A solução ideal seria o Conselho de Segurança da ONU acordar uma resolução que, não referindo a independência, apoiasse sem mais demoras o texto de Ahtisaari. Mas a Rússia parece estar ainda longe de aceitar um texto deste tipo. E, dentro da União Europeia, nem todos os países estão de acordo sobre que conduta seguir. Espanha e Grécia, por exemplo, opõem-se à ideia de impor uma modificação de fronteiras a um país europeu que não o queira. Portugal parece estar de momento indeciso, mas quer, justamente, privilegiar uma posição europeia firme e unida.

Os paradoxos desta situação são muitos. Primeiro, embora digam o contrário em público, os políticos sérvios estão muito conscientes do preço político e económico que teriam de pagar para reintegrar o Kosovo na Sérvia. É algo que não desejam, mas também não querem ficar na história como os que perderam a província. Estão, pois, à espera de que a solução lhes seja imposta.

Segundo, as hesitações da UE apenas incitam a Rússia a perturbar o jogo no Conselho de Segurança, por sentir que poderia contar com aliados na União. Se Moscovo se apercebesse que os 27, que pagam grande parte do envolvimento actual no Kosovo, estavam firmes e unidos, ponderaria um pouco mais antes de pôr em perigo as boas relações que tem com os europeus sobre uma questão como Kosovo.

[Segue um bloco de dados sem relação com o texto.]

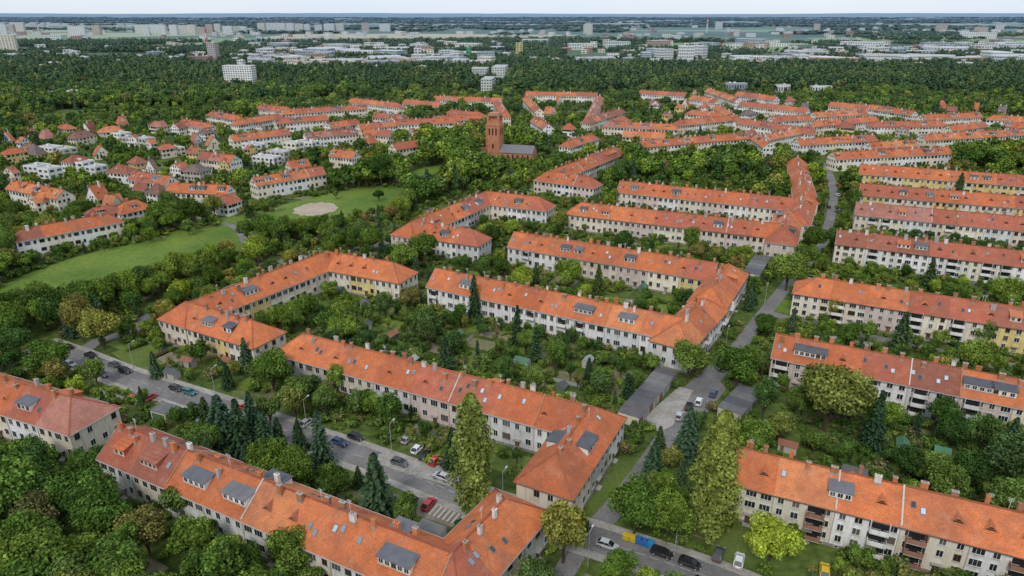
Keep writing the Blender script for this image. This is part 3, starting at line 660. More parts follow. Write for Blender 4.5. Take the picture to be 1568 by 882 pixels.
for u,v_,k,a in [(192,570,'k',0),(157,576,'g',0),(270,597,'k',0),(291,603,'t',0),(612,711,'g',0),(652,700,'k',1),(667,708,'r',1),(684,709,'k',1),(628,772,'k',1),(657,775,'r',1),(625,675,'s',1),(520,680,'b',0),
 (1013,850,'k',0),(1056,866,'k',0),(1131,862,'w',1),(1100,852,'g',1),(1262,878,'y',1),(48,573,'w',0),(62,590,'s',0),(230,612,'r',1),(204,612,'r',1),(108,560,'s',0),(545,672,'k',0),(470,650,'s',1),(1282,300,'w',2),(1268,318,'k',2),(1283,285,'r',2),(1284,325,'s',2),(1092,605,'b',1),(1040,640,'s',1),(298,645,'w',0),(1070,560,'g',1),(1478,668,'w',0),(1226,432,'w',0),(1240,428,'k',0),
 (1070,618,'w',1),(1055,625,'k',1),(930,838,'s',0),(1142,868,'g',1),(640,690,'w',1)]:
    x,y=G(u,v_); carw(x,y,k,[A0,A0+math.pi/2,math.atan2(1,.05)][a]+R.uniform(-.06,.06))
for i in range(2,len(R1)-6):
    a,b=R1[i],R1[i+1]; dd=(b-a).normalized(); nn=Vector((-dd.y,dd.x,0)); L=(b-a).length
    for sg in (-1,1):
        q=0
        while q<L-2.5:
            if R.random()<(.34 if sg>0 else .16):
                c=a+dd*(q+2.5)+nn*(sg*2.35)
                if all(math.hypot(c.x-e_[0],c.y-e_[1])>4.9 for e_ in CARP): carw(c.x,c.y,R.choice('kkggsswbrn'),math.atan2(dd.y,dd.x)+(math.pi if sg>0 else 0))
            q+=5.6
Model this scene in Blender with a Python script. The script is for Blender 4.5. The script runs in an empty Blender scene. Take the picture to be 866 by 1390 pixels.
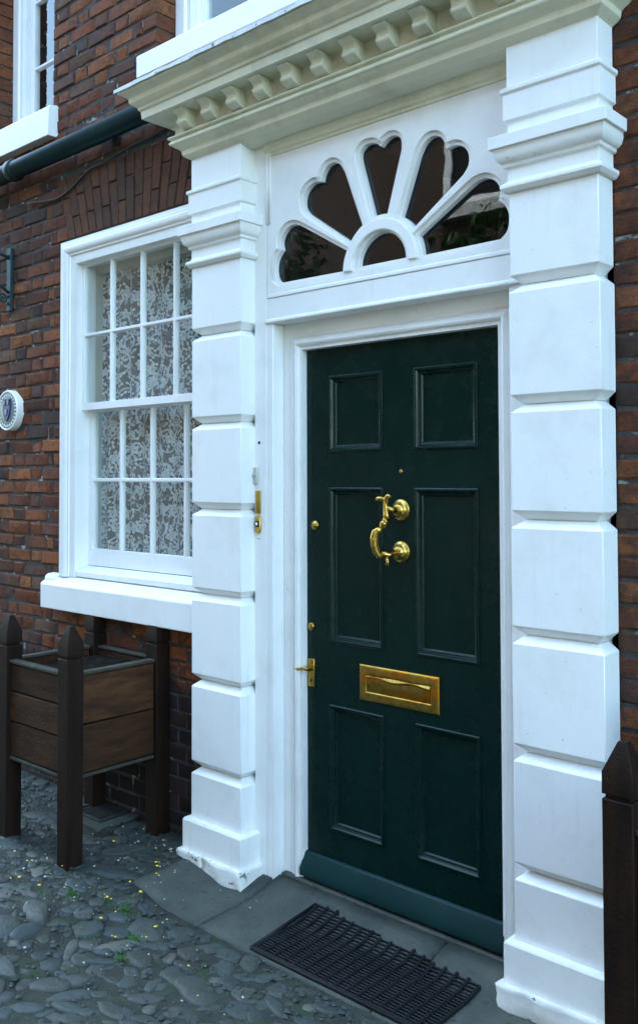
import bpy, bmesh, math, random
from mathutils import Vector, Matrix, noise
R = random.Random(7)
S = bpy.context.scene
C = S.collection
rad = math.radians

# ------------------------------------------------------------------ camera
YAW, PIT, ROL = rad(42.2295), rad(1.7668), rad(-0.1583)
CAM = Vector((0, -2.577, 1.60))
fw = Vector((-math.sin(YAW)*math.cos(PIT), math.cos(YAW)*math.cos(PIT), math.sin(PIT)))
r0 = Vector((math.cos(YAW), math.sin(YAW), 0)); u0 = r0.cross(fw)
rt = math.cos(ROL)*r0 + math.sin(ROL)*u0
up = -math.sin(ROL)*r0 + math.cos(ROL)*u0
cd = bpy.data.cameras.new("camera"); cam = bpy.data.objects.new("camera", cd); C.objects.link(cam)
m = Matrix.Identity(4)
for i in range(3):
    m[i][0] = rt[i]; m[i][1] = up[i]; m[i][2] = -fw[i]; m[i][3] = CAM[i]
cam.matrix_world = m
cd.sensor_fit = 'VERTICAL'; cd.sensor_height = 36; cd.sensor_width = 36*637/1024
cd.lens = 36*1250/1390; cd.shift_y = -(695-607.56)/1390
cd.clip_end = 500; cd.clip_start = 0.02
S.camera = cam

# ------------------------------------------------------------------ light: open shade, the sun is behind the house
SUN_EL, SUN_AZ = 55, -35           # azimuth from +Y (behind the house) towards -X
w = bpy.data.worlds.new("World"); S.world = w; w.use_nodes = True
nt = w.node_tree; bg = nt.nodes['Background']
sky = nt.nodes.new('ShaderNodeTexSky'); sky.sky_type = 'NISHITA'; sky.sun_disc = False
sky.sun_elevation = rad(SUN_EL); sky.sun_rotation = rad(SUN_AZ)
sky.air_density = 1.0; sky.dust_density = 2.0; sky.ozone_density = 1.0
tn = nt.nodes.new('ShaderNodeMix'); tn.data_type = 'RGBA'; tn.blend_type = 'MULTIPLY'; tn.inputs[0].default_value = 1; tn.inputs[7].default_value = (.95, 1.055, .975, 1)
nt.links.new(sky.outputs[0], tn.inputs[6]); nt.links.new(tn.outputs[2], bg.inputs[0]); bg.inputs[1].default_value = 0.15
sd = bpy.data.lights.new("sun", 'SUN'); sd.energy = 0.5; sd.angle = rad(20); sd.color = (1, .95, .87)
sun = bpy.data.objects.new("sun", sd); C.objects.link(sun)
dvec = Vector((math.sin(rad(SUN_AZ))*math.cos(rad(SUN_EL)), math.cos(rad(SUN_AZ))*math.cos(rad(SUN_EL)), math.sin(rad(SUN_EL))))
sun.rotation_euler = (-dvec).to_track_quat('-Z', 'Y').to_euler(); sun.location = (0, 8, 14)
S.view_settings.view_transform = 'Standard'; S.view_settings.look = 'None'
S.view_settings.exposure = 3.62; S.view_settings.gamma = 1
S.cycles.max_bounces = 8; S.cycles.transparent_max_bounces = 16

def proj(p):
    d = Vector(p) - CAM; z = d.dot(fw)
    if z < .05: return None
    return 433+1250*d.dot(rt)/z, 607.56-1250*d.dot(up)/z, z

# ------------------------------------------------------------------ materials
def newmat(name):
    mt = bpy.data.materials.new(name); mt.use_nodes = True
    n = mt.node_tree; return mt, n, n.nodes['Principled BSDF']
def nd(n, t, **k):
    x = n.nodes.new(t)
    for a, b in k.items():
        if a.startswith('i_'):
            q = a[2:]; x.inputs[int(q) if q.isdigit() else q.replace('_', ' ')].default_value = b
        else: setattr(x, a, b)
    return x
def ramp(n, src, pts):
    r = n.nodes.new('ShaderNodeValToRGB'); e = r.color_ramp.elements
    while len(e) < len(pts): e.new(.5)
    for q, (p, c) in zip(e, pts):
        q.position = p; q.color = (c, c, c, 1) if not isinstance(c, tuple) else (*c, 1)
    n.links.new(src, r.inputs[0]); return r.outputs[0]
def mixc(n, fac, a, b, mode='MIX'):
    x = n.nodes.new('ShaderNodeMix'); x.data_type = 'RGBA'; x.blend_type = mode
    for s, v in ((x.inputs[0], fac), (x.inputs[6], a), (x.inputs[7], b)):
        if hasattr(v, 'is_linked'): n.links.new(v, s)
        elif isinstance(v, tuple): s.default_value = (*v, 1) if len(v) == 3 else v
        else: s.default_value = v
    return x.outputs[2]
def math_(n, op, a, b=0.0):
    x = n.nodes.new('ShaderNodeMath'); x.operation = op
    for s, v in ((x.inputs[0], a), (x.inputs[1], b)):
        if hasattr(v, 'is_linked'): n.links.new(v, s)
        else: s.default_value = v
    return x.outputs[0]
def pos(n, sc=(1, 1, 1)):
    g = n.nodes.new('ShaderNodeNewGeometry'); mp = n.nodes.new('ShaderNodeMapping')
    mp.inputs['Scale'].default_value = sc; n.links.new(g.outputs['Position'], mp.inputs[0]); return mp.outputs[0]
def noi(n, v, scale, detail=4, rough=.55, dist=0):
    x = nd(n, 'ShaderNodeTexNoise', i_Scale=scale, i_Detail=detail, i_Roughness=rough, i_Distortion=dist)
    n.links.new(v, x.inputs['Vector']); return x.outputs['Fac']
def bump(n, b, h, strength, dist=.002):
    x = nd(n, 'ShaderNodeBump', i_Strength=strength, i_Distance=dist); n.links.new(h, x.inputs['Height'])
    n.links.new(x.outputs[0], b.inputs['Normal'])
def setc(n, b, c):
    if hasattr(c, 'is_linked'): n.links.new(c, b.inputs['Base Color'])
    else: b.inputs['Base Color'].default_value = (*c, 1)

def paint(name, col, dirt, rough=.38, dirt_amt=.35, chips=False, streak=1.0):
    mt, n, b = newmat(name); v = pos(n)
    broad = ramp(n, noi(n, v, 5, 6, .65), [(.50, 0.0), (.82, dirt_amt)])
    c = mixc(n, broad, col, dirt)
    fine = ramp(n, noi(n, pos(n, (60, 60, 5)), 1, 5, .7), [(.55, 0.0), (.9, .07*streak)])
    c = mixc(n, fine, c, dirt)
    spk = ramp(n, noi(n, v, 95, 2, .5), [(.74, 0.0), (.78, .40)])
    c = mixc(n, spk, c, dirt)
    cd_ = noi(n, v, 6, 3, .6); wv = n.nodes.new('ShaderNodeVectorMath'); wv.operation = 'ADD'
    wn_ = nd(n, 'ShaderNodeTexNoise', i_Scale=7.0, i_Detail=4.0); n.links.new(v, wn_.inputs['Vector']); sc_ = n.nodes.new('ShaderNodeVectorMath'); sc_.operation = 'SCALE'; sc_.inputs['Scale'].default_value = .22
    n.links.new(wn_.outputs['Color'], sc_.inputs[0]); n.links.new(v, wv.inputs[0]); n.links.new(sc_.outputs[0], wv.inputs[1])
    vr = n.nodes.new('ShaderNodeTexVoronoi'); vr.feature = 'DISTANCE_TO_EDGE'; vr.inputs['Scale'].default_value = 3.4; n.links.new(wv.outputs[0], vr.inputs['Vector'])
    crk = math_(n, 'MULTIPLY', ramp(n, vr.outputs['Distance'], [(.0, .5), (.004, .0)]), ramp(n, cd_, [(.60, 0.0), (.70, 1.0)]))
    c = mixc(n, crk, c, (.28, .27, .23))          # hairline cracks in the paint film
    drip = math_(n, 'MULTIPLY', ramp(n, noi(n, pos(n, (38, 38, 1.3)), 1, 4, .6), [(.58, 0.0), (.78, .25)]), ramp(n, noi(n, v, 3.3, 3, .6), [(.46, 0.0), (.62, 1.0)]))
    c = mixc(n, drip, c, (.40, .41, .36))         # old rain streaks
    pit = ramp(n, noi(n, v, 150, 2, .5), [(.755, 0.0), (.775, .8)])
    c = mixc(n, pit, c, (.16, .15, .13))
    if chips:
        ch = ramp(n, noi(n, v, 22, 6, .7), [(.60, 0.0), (.635, 1.0)])
        c = mixc(n, ch, c, (.10, .10, .09))
    setc(n, b, c); b.inputs['Roughness'].default_value = rough
    h = math_(n, 'ADD', noi(n, pos(n, (130, 130, 14)), 1, 3, .6), noi(n, v, 30, 3, .5))
    bump(n, b, h, .22, .0022)
    return mt
M = {}
M['white'] = paint('white_gloss_paint', (.82, .82, .80), (.50, .50, .43))
M['cream'] = paint('weathered_cream_paint', (.70, .68, .52), (.33, .33, .21), .5, .7)
M['sash'] = paint('white_sash_paint', (.84, .84, .82), (.60, .60, .54), .35, .3)
M['base'] = paint('chipped_limewash', (.74, .74, .70), (.35, .35, .30), .7, .7, True)
M['lead'] = paint('peeling_white_lead', (.66, .68, .68), (.20, .22, .22), .6, .9, True)
M['shutter'] = paint('dull_pale_shutter_paint', (.50, .50, .43), (.30, .30, .25), .5)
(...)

Terceiro, se Lisboa não quer fazer esforços diplomáticos para obter um consenso europeu sobre a necessidade de reconhecer a independência do Kosovo, a presidência portuguesa da União poderá ter de encarar o cenário catastrófico de uma União Europeia dividida, face a um Kosovo declarado independente unilateralmente por não ter obtido uma resolução do Conselho de Segurança. Que faria então a presidência portuguesa? Esta divisão seria ainda pior do que o que se passou em 2003 a propósito da guerra do Iraque. Em vez de esperar que esta catástrofe lhe rebente nas mãos, Lisboa faria muito melhor em utilizar já a boa imagem de que Portugal goza na Europa para obter, através de um grande esforço diplomático, um consenso sobre o caminho a seguir quando o Kosovo declarar a sua independência.